━━ Recorded information ━━

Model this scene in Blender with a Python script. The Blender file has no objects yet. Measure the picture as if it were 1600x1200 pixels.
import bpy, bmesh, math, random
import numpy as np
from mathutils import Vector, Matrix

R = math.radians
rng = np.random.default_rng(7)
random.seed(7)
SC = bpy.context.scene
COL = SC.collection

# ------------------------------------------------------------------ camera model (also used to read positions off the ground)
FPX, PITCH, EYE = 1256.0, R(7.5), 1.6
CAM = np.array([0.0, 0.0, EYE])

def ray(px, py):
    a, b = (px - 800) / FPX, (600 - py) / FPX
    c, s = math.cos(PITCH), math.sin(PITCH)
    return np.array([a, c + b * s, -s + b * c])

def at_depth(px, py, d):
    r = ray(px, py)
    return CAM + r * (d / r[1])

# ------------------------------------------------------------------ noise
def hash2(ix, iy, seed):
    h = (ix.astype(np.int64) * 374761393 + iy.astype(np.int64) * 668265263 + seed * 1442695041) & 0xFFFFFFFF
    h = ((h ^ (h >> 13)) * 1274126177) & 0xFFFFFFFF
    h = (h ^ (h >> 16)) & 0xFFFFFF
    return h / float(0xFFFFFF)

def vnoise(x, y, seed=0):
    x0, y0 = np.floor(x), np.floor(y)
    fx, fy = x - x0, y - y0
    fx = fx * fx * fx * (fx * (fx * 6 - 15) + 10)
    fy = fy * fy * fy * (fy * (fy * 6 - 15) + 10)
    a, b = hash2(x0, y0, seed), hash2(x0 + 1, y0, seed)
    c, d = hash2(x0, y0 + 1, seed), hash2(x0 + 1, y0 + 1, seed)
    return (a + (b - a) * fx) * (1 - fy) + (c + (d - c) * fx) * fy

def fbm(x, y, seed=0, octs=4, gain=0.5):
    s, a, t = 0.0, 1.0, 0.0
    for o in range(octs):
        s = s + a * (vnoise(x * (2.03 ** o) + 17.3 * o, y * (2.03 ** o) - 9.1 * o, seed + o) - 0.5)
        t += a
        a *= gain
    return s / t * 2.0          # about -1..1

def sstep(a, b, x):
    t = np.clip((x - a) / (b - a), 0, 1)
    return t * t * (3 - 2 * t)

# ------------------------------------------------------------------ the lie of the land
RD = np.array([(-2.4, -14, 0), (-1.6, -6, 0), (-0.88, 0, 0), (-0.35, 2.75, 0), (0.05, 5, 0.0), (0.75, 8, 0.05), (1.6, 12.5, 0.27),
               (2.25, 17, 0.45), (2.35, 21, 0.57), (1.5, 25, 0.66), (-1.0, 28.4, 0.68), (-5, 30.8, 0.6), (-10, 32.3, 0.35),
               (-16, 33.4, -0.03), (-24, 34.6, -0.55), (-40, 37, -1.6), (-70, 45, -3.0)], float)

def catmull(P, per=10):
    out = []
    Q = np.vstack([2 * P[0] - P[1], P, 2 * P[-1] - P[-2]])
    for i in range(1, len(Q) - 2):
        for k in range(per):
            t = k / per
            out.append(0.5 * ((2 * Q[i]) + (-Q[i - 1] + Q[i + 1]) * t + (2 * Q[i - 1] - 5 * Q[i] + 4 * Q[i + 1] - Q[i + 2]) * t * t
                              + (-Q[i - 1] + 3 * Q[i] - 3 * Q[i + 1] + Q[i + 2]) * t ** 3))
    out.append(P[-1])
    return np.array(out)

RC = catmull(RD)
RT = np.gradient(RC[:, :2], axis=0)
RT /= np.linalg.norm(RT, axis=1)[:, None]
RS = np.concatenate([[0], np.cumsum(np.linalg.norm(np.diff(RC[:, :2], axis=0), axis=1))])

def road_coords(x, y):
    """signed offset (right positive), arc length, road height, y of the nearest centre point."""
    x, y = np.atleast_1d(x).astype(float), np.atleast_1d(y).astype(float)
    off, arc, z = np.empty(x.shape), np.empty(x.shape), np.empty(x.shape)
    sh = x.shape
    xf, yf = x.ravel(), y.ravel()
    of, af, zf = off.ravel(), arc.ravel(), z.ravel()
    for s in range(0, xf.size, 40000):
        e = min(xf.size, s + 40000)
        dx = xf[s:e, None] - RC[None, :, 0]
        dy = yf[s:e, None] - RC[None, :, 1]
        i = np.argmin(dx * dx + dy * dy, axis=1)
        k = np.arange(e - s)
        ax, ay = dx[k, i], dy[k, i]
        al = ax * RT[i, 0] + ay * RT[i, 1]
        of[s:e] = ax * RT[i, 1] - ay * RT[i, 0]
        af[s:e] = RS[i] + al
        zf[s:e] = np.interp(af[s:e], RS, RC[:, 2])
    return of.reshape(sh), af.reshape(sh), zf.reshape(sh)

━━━

Direction - Once more, set down the full listing, verbatim.

Solution -
Model this scene in Blender with a Python script. The Blender file has no objects yet. Measure the picture as if it were 1600x1200 pixels.
import bpy, bmesh, math, random
import numpy as np
from mathutils import Vector, Matrix

R = math.radians
rng = np.random.default_rng(7)
random.seed(7)
SC = bpy.context.scene
COL = SC.collection

# ------------------------------------------------------------------ camera model (also used to read positions off the ground)
FPX, PITCH, EYE = 1256.0, R(7.5), 1.6
CAM = np.array([0.0, 0.0, EYE])

def ray(px, py):
    a, b = (px - 800) / FPX, (600 - py) / FPX
    c, s = math.cos(PITCH), math.sin(PITCH)
    return np.array([a, c + b * s, -s + b * c])

def at_depth(px, py, d):
    r = ray(px, py)
    return CAM + r * (d / r[1])

# ------------------------------------------------------------------ noise
def hash2(ix, iy, seed):
    h = (ix.astype(np.int64) * 374761393 + iy.astype(np.int64) * 668265263 + seed * 1442695041) & 0xFFFFFFFF
    h = ((h ^ (h >> 13)) * 1274126177) & 0xFFFFFFFF
    h = (h ^ (h >> 16)) & 0xFFFFFF
    return h / float(0xFFFFFF)

def vnoise(x, y, seed=0):
    x0, y0 = np.floor(x), np.floor(y)
    fx, fy = x - x0, y - y0
    fx = fx * fx * fx * (fx * (fx * 6 - 15) + 10)
    fy = fy * fy * fy * (fy * (fy * 6 - 15) + 10)
    a, b = hash2(x0, y0, seed), hash2(x0 + 1, y0, seed)
    c, d = hash2(x0, y0 + 1, seed), hash2(x0 + 1, y0 + 1, seed)
    return (a + (b - a) * fx) * (1 - fy) + (c + (d - c) * fx) * fy

def fbm(x, y, seed=0, octs=4, gain=0.5):
    s, a, t = 0.0, 1.0, 0.0
    for o in range(octs):
        s = s + a * (vnoise(x * (2.03 ** o) + 17.3 * o, y * (2.03 ** o) - 9.1 * o, seed + o) - 0.5)
        t += a
        a *= gain
    return s / t * 2.0          # about -1..1

def sstep(a, b, x):
    t = np.clip((x - a) / (b - a), 0, 1)
    return t * t * (3 - 2 * t)

# ------------------------------------------------------------------ the lie of the land
RD = np.array([(-2.4, -14, 0), (-1.6, -6, 0), (-0.88, 0, 0), (-0.35, 2.75, 0), (0.05, 5, 0.0), (0.75, 8, 0.05), (1.6, 12.5, 0.27),
               (2.25, 17, 0.45), (2.35, 21, 0.57), (1.5, 25, 0.66), (-1.0, 28.4, 0.68), (-5, 30.8, 0.6), (-10, 32.3, 0.35),
               (-16, 33.4, -0.03), (-24, 34.6, -0.55), (-40, 37, -1.6), (-70, 45, -3.0)], float)

def catmull(P, per=10):
    out = []
    Q = np.vstack([2 * P[0] - P[1], P, 2 * P[-1] - P[-2]])
    for i in range(1, len(Q) - 2):
        for k in range(per):
            t = k / per
            out.append(0.5 * ((2 * Q[i]) + (-Q[i - 1] + Q[i + 1]) * t + (2 * Q[i - 1] - 5 * Q[i] + 4 * Q[i + 1] - Q[i + 2]) * t * t
                              + (-Q[i - 1] + 3 * Q[i] - 3 * Q[i + 1] + Q[i + 2]) * t ** 3))
    out.append(P[-1])
    return np.array(out)

RC = catmull(RD)
RT = np.gradient(RC[:, :2], axis=0)
RT /= np.linalg.norm(RT, axis=1)[:, None]
RS = np.concatenate([[0], np.cumsum(np.linalg.norm(np.diff(RC[:, :2], axis=0), axis=1))])

def road_coords(x, y):
    """signed offset (right positive), arc length, road height, y of the nearest centre point."""
    x, y = np.atleast_1d(x).astype(float), np.atleast_1d(y).astype(float)
    off, arc, z = np.empty(x.shape), np.empty(x.shape), np.empty(x.shape)
    sh = x.shape
    xf, yf = x.ravel(), y.ravel()
    of, af, zf = off.ravel(), arc.ravel(), z.ravel()
    for s in range(0, xf.size, 40000):
        e = min(xf.size, s + 40000)
        dx = xf[s:e, None] - RC[None, :, 0]
        dy = yf[s:e, None] - RC[None, :, 1]
        i = np.argmin(dx * dx + dy * dy, axis=1)
        k = np.arange(e - s)
        ax, ay = dx[k, i], dy[k, i]
        al = ax * RT[i, 0] + ay * RT[i, 1]
        of[s:e] = ax * RT[i, 1] - ay * RT[i, 0]
        af[s:e] = RS[i] + al
        zf[s:e] = np.interp(af[s:e], RS, RC[:, 2])
    return of.reshape(sh), af.reshape(sh), zf.reshape(sh)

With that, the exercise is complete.